Friday, January 19, 2007

 

Hiding what's wrong inside the Home Office

The plot thickens inside the Home Office. Not only is it a freedom of information black hole, even (we have seen again this week) to ministers, the Public Accounts Committee, and the leader of the opposition at PMQs; but now apparently there is the tactic of pre-emptive suspension of officials to keep the lid on embarrassing failure.
 
Brazenly refusing to reveal the identity of their latest suspendee, the Home Office in referring to him/her as 'high ranking' (which could mean anything) would like us to think that a senior figure has been put on ice on the grounds of incompetence. Much more likely, the suspension is before another 'whistle-blowing' case could befall them, outside the 'inquiry' currently underway into the latest twist of the ongoing foreign prisoner debacle.
 
If they hadn't gone for suspension, then this official could have done what I did and come forward under the protection of the Public Interest Disclosure Act. That the Department now has a tactic of pre-emption in this regard was revealed by how one of my ex-colleagues was treated as soon as he began mildly questioning some practice -- the hopelessness of deportation procedure, and how the figures for deportation are a fraud. My own case was cited and they accused him of planning to go to the media.

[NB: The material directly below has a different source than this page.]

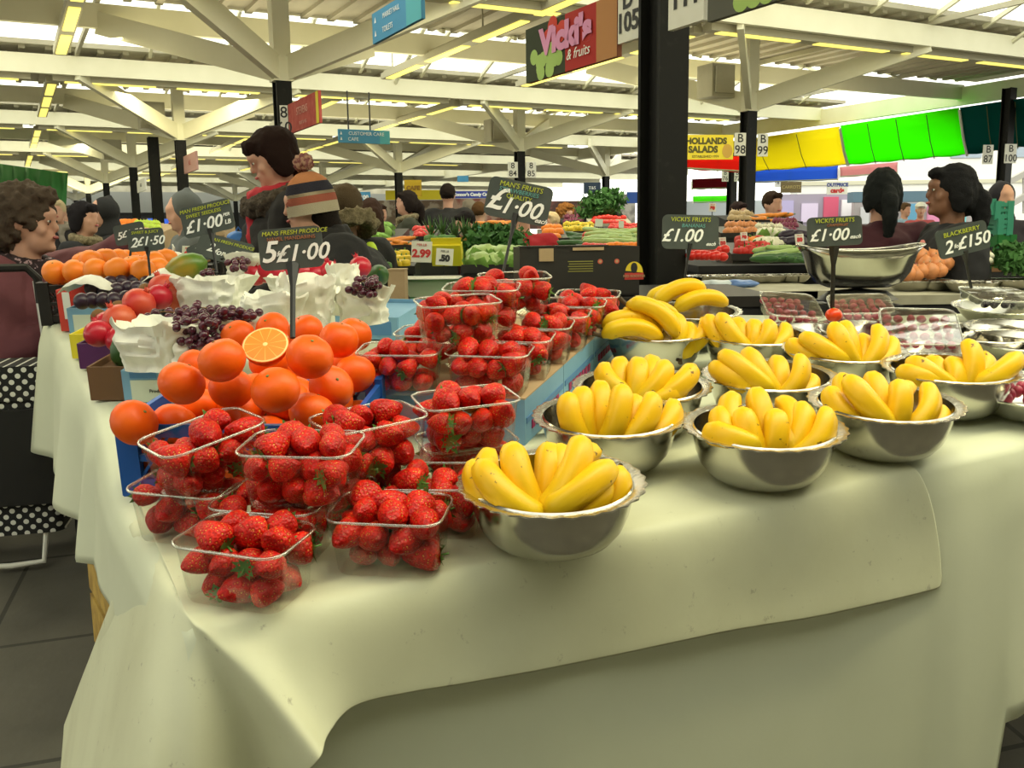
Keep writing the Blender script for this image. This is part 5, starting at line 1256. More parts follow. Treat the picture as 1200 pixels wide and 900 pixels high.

He wasn't suspended, but he only avoided this by convincing them that he was fully 'on-side'.
 
With an impressive track record of inquiries that are total 'whitewash' and scapegoating, the Home Office is keen to keep buried the foreign prisoners scandal which keeps threatening to revive. That is why the inquiry is being conducted by the Home Office's own head of personnel. The scandal is the complete failure to have any means of keeping tabs on anybody. This time it is our own nationals who had been imprisoned abroad, and most recently before this was the case of the missing killer of PC Beshenivksy. On that occasion Government 'intelligence sources' -- Home Office and/or Number Ten spin merchants, in other words -- put about the notion that the elusive killer must have fled abroad hidden in female Islamic dress, when of course the real story is that the Home Office has no way to track him down because there is no system in place for doing so.
 
Reminding us of this would prompt renewed questions as to the whereabouts of the great bulk of the two thousand or so foreign prisoners that John Reid had assured us he would move heaven and earth to find. They have not been found and are never likely to be. This scandal is where John Reid came in and it remains where he could very well go out. It is also where at last some very senior Home Office personnel could themselves find themselves exited.

Given how leaky the Home Office is -- the media have all sorts of internal sources -- we'll soon know who is the suspended official, but it is astonishing that the Home Office think they can justify keeping his identity secret just to keep the lid on incompetence. Not incompetence by the official in question, of course, but the Department's.